Valerie Strauss Examines Value of School Improvement Grant Program

The School Improvement Grant (SIG) program is one of the grant competitions by which the U.S. Department of Education under Secretary Arne Duncan is awarding Title I money to schools.  This particular program is for schools that score in the bottom 5 percent nationwide, the schools deemed failing.  The majority of these schools are located in the poorest neighborhoods of our big cities, places where poverty is highly concentrated.

There have been a number of criticisms of the SIG program. First, it is a grant program that provides money for a limited period.  It is easy for a school district to use the money for consultants or for programs to train teachers, but it is difficult to use it for reducing class size by hiring more teachers, or hiring counselors or music and art enrichment teachers because the money will eventually run out.  School districts without adequate state and local funding would have to eliminate any ongoing programs at the end of the federal grant period.

Second, it is a competitive program with winners and losers.  The Title I formula program, by contrast, is a program that awards funds to all schools that serve a large number or high concentration of children living in poverty.  The Title I formula program was launched in 1965 as a civil rights program by which the federal government compensates (to a very modest degree) for inadequate and unequal spending across the states.  In programs like SIG, while some applicants win, districts in other states lose and students there have no access to federal assistance.

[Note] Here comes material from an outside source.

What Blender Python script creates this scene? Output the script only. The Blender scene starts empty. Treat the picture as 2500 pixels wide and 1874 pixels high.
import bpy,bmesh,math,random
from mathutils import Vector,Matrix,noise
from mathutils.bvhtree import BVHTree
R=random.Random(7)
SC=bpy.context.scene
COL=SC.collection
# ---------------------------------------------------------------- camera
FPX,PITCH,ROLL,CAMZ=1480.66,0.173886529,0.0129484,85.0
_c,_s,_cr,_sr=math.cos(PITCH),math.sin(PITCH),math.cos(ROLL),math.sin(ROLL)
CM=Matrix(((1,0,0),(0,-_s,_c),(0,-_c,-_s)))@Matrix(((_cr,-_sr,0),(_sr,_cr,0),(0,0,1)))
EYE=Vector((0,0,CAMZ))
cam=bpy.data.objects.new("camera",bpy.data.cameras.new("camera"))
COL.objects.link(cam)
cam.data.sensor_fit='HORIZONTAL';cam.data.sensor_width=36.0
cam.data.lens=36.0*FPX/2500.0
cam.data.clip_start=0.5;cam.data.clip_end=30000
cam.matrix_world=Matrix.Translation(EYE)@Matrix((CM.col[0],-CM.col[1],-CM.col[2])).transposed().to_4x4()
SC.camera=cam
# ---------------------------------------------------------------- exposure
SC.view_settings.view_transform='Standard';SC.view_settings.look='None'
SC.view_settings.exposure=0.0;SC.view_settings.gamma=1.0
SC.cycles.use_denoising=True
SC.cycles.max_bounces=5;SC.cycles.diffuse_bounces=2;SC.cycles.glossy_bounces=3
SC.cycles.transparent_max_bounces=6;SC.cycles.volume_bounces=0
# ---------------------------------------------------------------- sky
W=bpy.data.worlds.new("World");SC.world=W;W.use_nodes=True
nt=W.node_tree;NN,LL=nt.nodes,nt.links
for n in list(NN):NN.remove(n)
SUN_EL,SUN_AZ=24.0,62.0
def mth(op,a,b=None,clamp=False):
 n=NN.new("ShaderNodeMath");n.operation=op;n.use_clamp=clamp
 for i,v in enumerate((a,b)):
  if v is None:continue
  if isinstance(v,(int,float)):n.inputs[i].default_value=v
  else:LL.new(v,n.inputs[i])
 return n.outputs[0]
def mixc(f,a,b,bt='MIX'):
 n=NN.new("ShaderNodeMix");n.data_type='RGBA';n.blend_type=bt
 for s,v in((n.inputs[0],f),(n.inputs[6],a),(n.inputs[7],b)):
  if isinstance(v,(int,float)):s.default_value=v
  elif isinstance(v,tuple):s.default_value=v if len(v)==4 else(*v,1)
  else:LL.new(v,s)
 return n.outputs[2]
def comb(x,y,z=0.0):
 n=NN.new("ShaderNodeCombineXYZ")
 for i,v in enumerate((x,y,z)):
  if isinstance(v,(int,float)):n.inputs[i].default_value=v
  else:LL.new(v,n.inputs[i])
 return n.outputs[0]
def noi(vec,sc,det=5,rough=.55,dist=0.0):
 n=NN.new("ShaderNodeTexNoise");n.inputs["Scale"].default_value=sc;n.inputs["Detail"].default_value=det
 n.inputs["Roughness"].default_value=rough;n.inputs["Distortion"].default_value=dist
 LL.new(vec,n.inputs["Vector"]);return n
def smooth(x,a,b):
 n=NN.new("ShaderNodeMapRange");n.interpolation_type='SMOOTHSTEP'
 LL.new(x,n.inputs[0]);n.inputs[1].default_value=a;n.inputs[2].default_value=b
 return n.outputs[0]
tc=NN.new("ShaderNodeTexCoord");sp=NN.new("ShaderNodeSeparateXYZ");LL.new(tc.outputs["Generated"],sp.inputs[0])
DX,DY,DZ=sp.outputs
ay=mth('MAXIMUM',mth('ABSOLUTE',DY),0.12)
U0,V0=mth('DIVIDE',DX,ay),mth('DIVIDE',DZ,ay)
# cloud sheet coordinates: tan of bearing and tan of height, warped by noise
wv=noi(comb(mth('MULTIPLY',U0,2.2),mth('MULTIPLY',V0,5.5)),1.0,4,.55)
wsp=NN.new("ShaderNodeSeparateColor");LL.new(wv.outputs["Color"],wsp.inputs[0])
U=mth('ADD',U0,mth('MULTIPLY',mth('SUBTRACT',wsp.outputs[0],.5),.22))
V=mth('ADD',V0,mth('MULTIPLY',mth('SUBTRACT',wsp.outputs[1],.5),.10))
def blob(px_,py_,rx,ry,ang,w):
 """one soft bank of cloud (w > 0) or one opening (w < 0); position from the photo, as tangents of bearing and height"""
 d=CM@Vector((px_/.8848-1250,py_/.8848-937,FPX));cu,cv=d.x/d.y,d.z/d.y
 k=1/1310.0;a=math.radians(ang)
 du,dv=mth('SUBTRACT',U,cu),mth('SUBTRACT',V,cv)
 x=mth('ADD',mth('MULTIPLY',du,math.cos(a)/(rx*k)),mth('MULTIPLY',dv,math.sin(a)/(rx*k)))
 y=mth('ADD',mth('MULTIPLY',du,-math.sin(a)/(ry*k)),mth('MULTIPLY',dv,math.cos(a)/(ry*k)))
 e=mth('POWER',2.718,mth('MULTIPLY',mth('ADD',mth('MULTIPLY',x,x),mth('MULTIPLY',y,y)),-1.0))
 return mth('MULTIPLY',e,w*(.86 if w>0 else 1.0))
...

Today in her Washington Post column, Valerie Strauss examines troubling results in the formal evaluation of the School Improvement Grant program.  Those conducting formal evaluations of the program have speculated for some years now that SIG is not accomplishing its goals and that the money might be better invested.  The results of the latest evaluation are being re-examined.  In upcoming months we should pay attention to the conclusions of those who are revising the most recent formal evaluation of SIG.